WHAT TO WORK ON:
Write out all records as given; omit images.

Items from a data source
^^^^^^^^

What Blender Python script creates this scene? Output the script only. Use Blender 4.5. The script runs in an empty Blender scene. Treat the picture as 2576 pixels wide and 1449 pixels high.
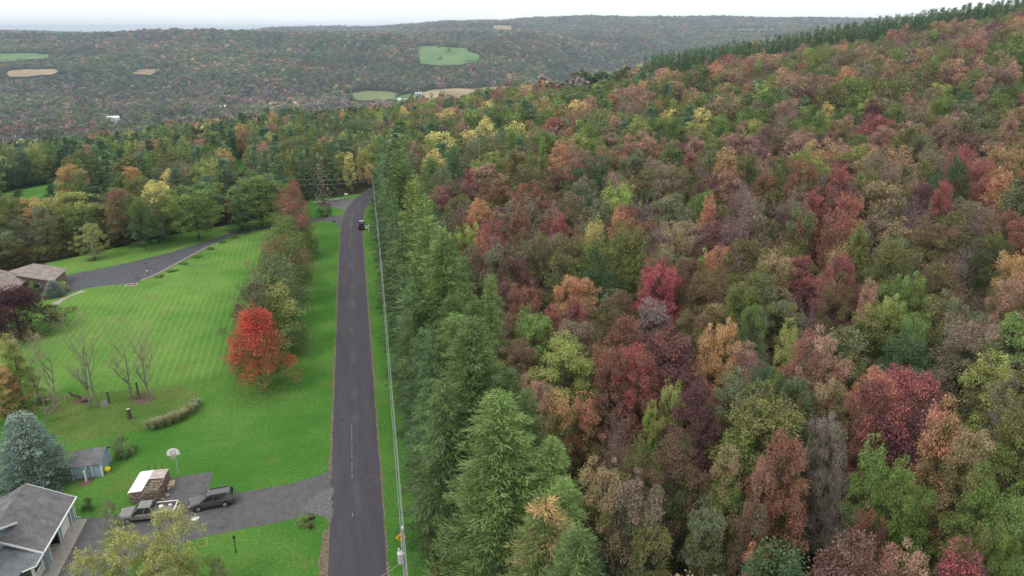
import bpy, bmesh, math, random
import numpy as np
from mathutils import Vector, Matrix, geometry
random.seed(7)
RNG = np.random.default_rng(11)
SC = bpy.context.scene
COL = SC.collection

# ------------------------------------------------------------------ camera, sky, sun, exposure
F_PX = 723.0                      # focal length in pixels of the 1024 wide picture
PITCH = math.radians(19.43)       # looking down
YAW = math.radians(-12.12)        # heading against the road, which runs along +Y
CAM = (2.72, -59.1, 50.0)
cam_d = bpy.data.cameras.new('camera'); cam = bpy.data.objects.new('camera', cam_d); COL.objects.link(cam)
cam.location = CAM; cam.rotation_euler = (math.pi/2 - PITCH, 0, YAW)
cam_d.sensor_width = 36.0; cam_d.lens = 36.0*F_PX/1024.0
cam_d.clip_start = 0.5; cam_d.clip_end = 40000
SC.camera = cam

SUN_EL, SUN_AZ = math.radians(52), math.radians(238)     # azimuth clockwise from +Y: behind and left of the camera
w = bpy.data.worlds.new('World'); SC.world = w; w.use_nodes = True
nt = w.node_tree; nt.nodes.clear()
def N(nt, kind, **kw):
    n = nt.nodes.new(kind)
    for k, v in kw.items():
        if k.startswith('in_'):
            k = k[3:]; n.inputs[int(k) if k.isdigit() else k].default_value = v
        else: setattr(n, k, v)
    return n
sky = N(nt, 'ShaderNodeTexSky', sky_type='NISHITA', sun_disc=False, sun_elevation=SUN_EL, sun_rotation=SUN_AZ, air_density=1.0, dust_density=2.0)
tc = N(nt, 'ShaderNodeTexCoord')
mp = N(nt, 'ShaderNodeMapping'); mp.inputs['Scale'].default_value = (1.2, 1.2, 5.0)
nz = N(nt, 'ShaderNodeTexNoise'); nz.inputs['Scale'].default_value = 1.6; nz.inputs['Detail'].default_value = 5
rp = N(nt, 'ShaderNodeValToRGB')
rp.color_ramp.elements[0].position = 0.36; rp.color_ramp.elements[0].color = (0.86,)*3+(1,)
rp.color_ramp.elements[1].position = 0.60; rp.color_ramp.elements[1].color = (1, 1, 1, 1)
mx = N(nt, 'ShaderNodeMix', data_type='RGBA'); mx.inputs[7].default_value = (14.0, 14.1, 14.0, 1)   # the overcast deck
bg = N(nt, 'ShaderNodeBackground'); bg.inputs['Strength'].default_value = 0.1
wo = N(nt, 'ShaderNodeOutputWorld')
nt.links.new(tc.outputs['Generated'], mp.inputs[0]); nt.links.new(mp.outputs[0], nz.inputs['Vector'])
nt.links.new(nz.outputs[0], rp.inputs[0]); nt.links.new(rp.outputs[0], mx.inputs[0])
nt.links.new(sky.outputs[0], mx.inputs[6]); nt.links.new(mx.outputs[2], bg.inputs[0]); nt.links.new(bg.outputs[0], wo.inputs[0])
sun_d = bpy.data.lights.new('sun', 'SUN'); sun_d.energy = 1.2; sun_d.angle = math.radians(14); sun_d.color = (1.0, 0.96, 0.9)
sun = bpy.data.objects.new('sun', sun_d); COL.objects.link(sun)
_sd = Vector((math.sin(SUN_AZ)*math.cos(SUN_EL), math.cos(SUN_AZ)*math.cos(SUN_EL), math.sin(SUN_EL)))
sun.rotation_euler = _sd.to_track_quat('Z', 'Y').to_euler()
SC.view_settings.view_transform = 'Standard'; SC.view_settings.look = 'None'
SC.view_settings.exposure = 0.0; SC.view_settings.gamma = 1.0
SC.cycles.max_bounces = 5; SC.cycles.diffuse_bounces = 2; SC.cycles.glossy_bounces = 2
SC.cycles.transmission_bounces = 3; SC.cycles.transparent_max_bounces = 6; SC.cycles.volume_bounces = 0

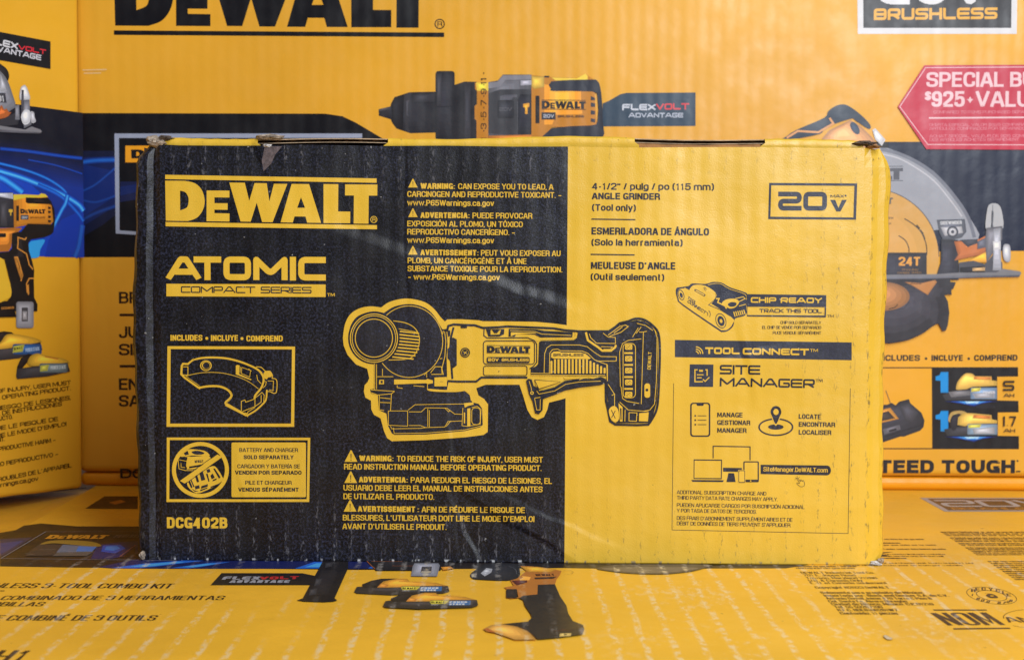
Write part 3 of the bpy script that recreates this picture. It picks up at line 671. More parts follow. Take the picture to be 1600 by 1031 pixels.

^^^^^^^^

TASK SOLUTION:
What Blender Python script creates this scene? Output the script only. Use Blender 4.5. The script runs in an empty Blender scene. Treat the picture as 2576 pixels wide and 1449 pixels high.
import bpy, bmesh, math, random
import numpy as np
from mathutils import Vector, Matrix, geometry
random.seed(7)
RNG = np.random.default_rng(11)
SC = bpy.context.scene
COL = SC.collection

# ------------------------------------------------------------------ camera, sky, sun, exposure
F_PX = 723.0                      # focal length in pixels of the 1024 wide picture
PITCH = math.radians(19.43)       # looking down
YAW = math.radians(-12.12)        # heading against the road, which runs along +Y
CAM = (2.72, -59.1, 50.0)
cam_d = bpy.data.cameras.new('camera'); cam = bpy.data.objects.new('camera', cam_d); COL.objects.link(cam)
cam.location = CAM; cam.rotation_euler = (math.pi/2 - PITCH, 0, YAW)
cam_d.sensor_width = 36.0; cam_d.lens = 36.0*F_PX/1024.0
cam_d.clip_start = 0.5; cam_d.clip_end = 40000
SC.camera = cam

SUN_EL, SUN_AZ = math.radians(52), math.radians(238)     # azimuth clockwise from +Y: behind and left of the camera
w = bpy.data.worlds.new('World'); SC.world = w; w.use_nodes = True
nt = w.node_tree; nt.nodes.clear()
def N(nt, kind, **kw):
    n = nt.nodes.new(kind)
    for k, v in kw.items():
        if k.startswith('in_'):
            k = k[3:]; n.inputs[int(k) if k.isdigit() else k].default_value = v
        else: setattr(n, k, v)
    return n
sky = N(nt, 'ShaderNodeTexSky', sky_type='NISHITA', sun_disc=False, sun_elevation=SUN_EL, sun_rotation=SUN_AZ, air_density=1.0, dust_density=2.0)
tc = N(nt, 'ShaderNodeTexCoord')
mp = N(nt, 'ShaderNodeMapping'); mp.inputs['Scale'].default_value = (1.2, 1.2, 5.0)
nz = N(nt, 'ShaderNodeTexNoise'); nz.inputs['Scale'].default_value = 1.6; nz.inputs['Detail'].default_value = 5
rp = N(nt, 'ShaderNodeValToRGB')
rp.color_ramp.elements[0].position = 0.36; rp.color_ramp.elements[0].color = (0.86,)*3+(1,)
rp.color_ramp.elements[1].position = 0.60; rp.color_ramp.elements[1].color = (1, 1, 1, 1)
mx = N(nt, 'ShaderNodeMix', data_type='RGBA'); mx.inputs[7].default_value = (14.0, 14.1, 14.0, 1)   # the overcast deck
bg = N(nt, 'ShaderNodeBackground'); bg.inputs['Strength'].default_value = 0.1
wo = N(nt, 'ShaderNodeOutputWorld')
nt.links.new(tc.outputs['Generated'], mp.inputs[0]); nt.links.new(mp.outputs[0], nz.inputs['Vector'])
nt.links.new(nz.outputs[0], rp.inputs[0]); nt.links.new(rp.outputs[0], mx.inputs[0])
nt.links.new(sky.outputs[0], mx.inputs[6]); nt.links.new(mx.outputs[2], bg.inputs[0]); nt.links.new(bg.outputs[0], wo.inputs[0])
sun_d = bpy.data.lights.new('sun', 'SUN'); sun_d.energy = 1.2; sun_d.angle = math.radians(14); sun_d.color = (1.0, 0.96, 0.9)
sun = bpy.data.objects.new('sun', sun_d); COL.objects.link(sun)
_sd = Vector((math.sin(SUN_AZ)*math.cos(SUN_EL), math.cos(SUN_AZ)*math.cos(SUN_EL), math.sin(SUN_EL)))
sun.rotation_euler = _sd.to_track_quat('Z', 'Y').to_euler()
SC.view_settings.view_transform = 'Standard'; SC.view_settings.look = 'None'
SC.view_settings.exposure = 0.0; SC.view_settings.gamma = 1.0
SC.cycles.max_bounces = 5; SC.cycles.diffuse_bounces = 2; SC.cycles.glossy_bounces = 2
SC.cycles.transmission_bounces = 3; SC.cycles.transparent_max_bounces = 6; SC.cycles.volume_bounces = 0

Write part 3 of the bpy script that recreates this picture. It picks up at line 671. More parts follow. Take the picture to be 1600 by 1031 pixels.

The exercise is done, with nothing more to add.